Maybe she’s waking up early relative to the next day.
Gramps, Middlebro and myself have always been “early in, early out.” We take his sudden love of the bed as proof that Gramps won’t last much (in his case, it may mean another couple years). Grandma, Mom and Lilbro have always been laters.
Hell, who knows what time those pesky neighborhood kids will start scampering about, getting on your lawn. Someone has to be there on alert, ready to wave a cane in the air.
Do you have a cite for this? That’s fascinating if it’s true. I’m interested in this because I feel like I sleep a bit more than I’d like to (9-10 hours a day) but if I forcibly wake myself up I feel cranky and just end up taking a nap later. That would seem like an actual benefit to aging.
Although (warning: welcome to Anecdote Land) my grandmother was an extreme night owl. She would always stay up until 3, 4AM or later and get up 12 noon / 1PM-ish. I guess I inherited something from her, because those are more or less the hours I keep (luckily for me, I work nights).

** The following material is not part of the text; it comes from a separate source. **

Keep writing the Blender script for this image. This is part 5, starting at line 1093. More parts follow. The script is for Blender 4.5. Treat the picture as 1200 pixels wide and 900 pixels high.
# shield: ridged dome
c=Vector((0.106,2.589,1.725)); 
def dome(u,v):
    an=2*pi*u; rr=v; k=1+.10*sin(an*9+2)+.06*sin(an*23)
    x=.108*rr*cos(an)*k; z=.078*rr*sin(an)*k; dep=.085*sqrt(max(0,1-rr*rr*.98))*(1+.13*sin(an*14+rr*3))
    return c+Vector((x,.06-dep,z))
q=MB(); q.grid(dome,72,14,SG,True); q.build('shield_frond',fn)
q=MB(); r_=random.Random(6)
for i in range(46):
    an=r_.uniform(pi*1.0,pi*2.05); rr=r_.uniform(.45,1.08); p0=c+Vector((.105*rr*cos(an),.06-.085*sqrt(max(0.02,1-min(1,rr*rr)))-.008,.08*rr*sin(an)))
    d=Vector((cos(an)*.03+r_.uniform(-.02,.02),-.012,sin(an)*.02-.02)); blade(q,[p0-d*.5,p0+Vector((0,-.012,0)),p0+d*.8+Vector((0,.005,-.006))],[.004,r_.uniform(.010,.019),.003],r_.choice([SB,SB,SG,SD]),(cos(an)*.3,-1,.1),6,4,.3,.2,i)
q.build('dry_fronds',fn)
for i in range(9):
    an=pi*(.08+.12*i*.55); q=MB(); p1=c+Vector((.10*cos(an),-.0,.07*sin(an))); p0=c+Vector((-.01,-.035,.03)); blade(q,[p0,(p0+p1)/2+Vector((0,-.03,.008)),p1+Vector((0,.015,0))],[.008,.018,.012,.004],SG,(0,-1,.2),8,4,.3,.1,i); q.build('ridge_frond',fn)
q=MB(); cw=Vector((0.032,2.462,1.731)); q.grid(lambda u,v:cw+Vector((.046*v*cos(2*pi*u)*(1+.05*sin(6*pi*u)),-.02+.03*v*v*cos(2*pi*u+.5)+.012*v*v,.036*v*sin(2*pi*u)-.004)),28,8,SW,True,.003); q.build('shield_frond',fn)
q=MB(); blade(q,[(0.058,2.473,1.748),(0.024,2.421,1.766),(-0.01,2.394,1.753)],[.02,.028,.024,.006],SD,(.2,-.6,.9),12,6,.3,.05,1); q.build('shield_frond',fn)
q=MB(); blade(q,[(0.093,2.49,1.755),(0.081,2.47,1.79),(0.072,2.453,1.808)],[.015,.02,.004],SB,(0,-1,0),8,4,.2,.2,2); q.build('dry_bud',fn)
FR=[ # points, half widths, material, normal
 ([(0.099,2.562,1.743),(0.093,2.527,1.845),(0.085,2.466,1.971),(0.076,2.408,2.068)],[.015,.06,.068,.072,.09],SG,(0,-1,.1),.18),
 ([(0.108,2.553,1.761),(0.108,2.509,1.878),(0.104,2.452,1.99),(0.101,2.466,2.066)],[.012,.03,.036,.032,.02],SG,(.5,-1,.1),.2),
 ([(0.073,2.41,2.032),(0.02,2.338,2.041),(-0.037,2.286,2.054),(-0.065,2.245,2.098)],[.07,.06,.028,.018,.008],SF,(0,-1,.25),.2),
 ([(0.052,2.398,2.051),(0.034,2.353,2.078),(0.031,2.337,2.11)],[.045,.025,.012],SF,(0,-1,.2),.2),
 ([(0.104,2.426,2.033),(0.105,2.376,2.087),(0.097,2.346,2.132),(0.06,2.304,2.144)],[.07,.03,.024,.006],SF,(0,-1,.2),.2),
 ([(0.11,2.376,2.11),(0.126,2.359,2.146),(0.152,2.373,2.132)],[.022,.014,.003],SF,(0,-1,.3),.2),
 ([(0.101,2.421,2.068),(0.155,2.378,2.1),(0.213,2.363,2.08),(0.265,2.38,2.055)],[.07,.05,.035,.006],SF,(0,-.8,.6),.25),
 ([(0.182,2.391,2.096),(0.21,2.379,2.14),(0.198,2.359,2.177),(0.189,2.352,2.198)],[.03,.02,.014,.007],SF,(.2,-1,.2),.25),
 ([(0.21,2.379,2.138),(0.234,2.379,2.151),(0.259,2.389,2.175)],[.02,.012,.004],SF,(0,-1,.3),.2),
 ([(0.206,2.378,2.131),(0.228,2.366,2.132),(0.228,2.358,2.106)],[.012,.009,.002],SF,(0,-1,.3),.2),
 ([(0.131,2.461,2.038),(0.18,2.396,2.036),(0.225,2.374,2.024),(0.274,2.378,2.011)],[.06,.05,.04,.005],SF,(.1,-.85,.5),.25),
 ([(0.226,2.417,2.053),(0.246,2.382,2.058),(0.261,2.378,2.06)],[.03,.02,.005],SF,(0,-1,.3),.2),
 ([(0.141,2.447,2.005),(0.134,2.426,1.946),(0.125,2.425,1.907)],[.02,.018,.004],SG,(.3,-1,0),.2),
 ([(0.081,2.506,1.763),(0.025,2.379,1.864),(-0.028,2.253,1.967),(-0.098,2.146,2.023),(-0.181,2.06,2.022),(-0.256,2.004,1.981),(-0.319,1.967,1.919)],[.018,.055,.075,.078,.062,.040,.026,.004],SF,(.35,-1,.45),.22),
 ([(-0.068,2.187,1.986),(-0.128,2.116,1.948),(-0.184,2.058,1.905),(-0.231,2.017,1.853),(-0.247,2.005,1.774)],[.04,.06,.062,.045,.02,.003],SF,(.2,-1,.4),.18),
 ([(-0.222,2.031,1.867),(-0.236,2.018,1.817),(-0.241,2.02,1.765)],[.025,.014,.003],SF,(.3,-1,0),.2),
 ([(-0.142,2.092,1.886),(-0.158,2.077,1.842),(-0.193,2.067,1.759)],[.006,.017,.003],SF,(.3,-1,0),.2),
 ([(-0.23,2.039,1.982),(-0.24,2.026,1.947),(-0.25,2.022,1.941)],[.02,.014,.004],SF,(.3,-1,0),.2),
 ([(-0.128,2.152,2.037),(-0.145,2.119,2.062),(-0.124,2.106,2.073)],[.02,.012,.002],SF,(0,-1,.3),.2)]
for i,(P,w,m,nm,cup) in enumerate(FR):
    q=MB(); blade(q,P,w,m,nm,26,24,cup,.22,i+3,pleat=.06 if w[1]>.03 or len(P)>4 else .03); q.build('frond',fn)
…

I think it starts with the advent of babies in the household, so you start going to bed just after them in order to get as much sleep as possible before THEY wake up at sparrows fart.
And after a while the habit sticks, even when they are older and sleeping in until after noon and you have to kick them in the ribs to wake them.
It’s also (in my case still) the chance to get some ‘alone time’ in the house before they all get up and moving for school or work or whatever. I personally treasure those hours between 5.30 and 7.00 am. It’s sheer bliss watching the sun come up before the kids do.
Old fart here. I go to bed at around 11:00 PM usually. Lately I’ve been waking up and getting out of bed around 4:00 to 4:30 AM. I’ve always been an early riser but what I’m doing now is ridiculous. Maybe older people realize they are running out of time; maybe we get up early in order to see more of one of the relatively few days we have left.